The first time I walked on to Main Street USA and saw the castle, I broke out into tears because it was REALLY RIGHT THERE. I was in college at the time and the friend with me thought I was NUTS!!!

The Magic was reaffirmed when I saw it through DS(then 5) and my mom's eyes. My mom had never been there, my son had never been there. It was AMAZING!!! And when Josh hugged Mickey with sheer joy on his face and tears in his eyes, I was hooked for LIFE (and so was he!!!)
 
I was 11 in 1964 when I went with my parents to DL, who have now both passed away. I knew I was hooked as soon as we walked through the entrance. I remember seeing the Mickey flower garden in front of the park. My parents both loved it as well, especially my DM. After we went, I remember telling everyone that DL was such a special place and it was like no amusement park I had ever been to and that it wasn't just an amusement park, it was so much more. I just couldn't put into words the feeling I had while I was there. Now I can....it's so magical! I still feel that way to this day.
 
:D

For me, it wasn't one specific moment. I guess when I was older, in my twenties, is the time that I realized the "magic" of Disney. Of course, when i was younger, there was that element of magic. But it was when I went to WDW as an adult and realized that I was still captivated, mesmerized, and awestruck by the fact that a cartoon mouse and his friends could still bring a smile to my face.
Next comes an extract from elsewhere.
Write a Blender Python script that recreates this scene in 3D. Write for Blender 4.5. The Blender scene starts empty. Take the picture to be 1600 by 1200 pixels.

Walking through the parks, especially Magic Kingdom only heightened that feeling of witnessing something magical and I haven't been anywhere sles that gives me that same feeling, except Yankee Stadium (but even the Yankees have let me down in the past, Disney was always a constant joy). As I reflect on the 9 times that I have been to WDW, it are the most recent visits that I appreciate it more than i did when I was a child. It's the cleanliness of the parks, the friendliness of the cast members (and other guests!), the joy on everyone's faces. It's so much more than these things and then again, it isn't. Simply put, it's Magic.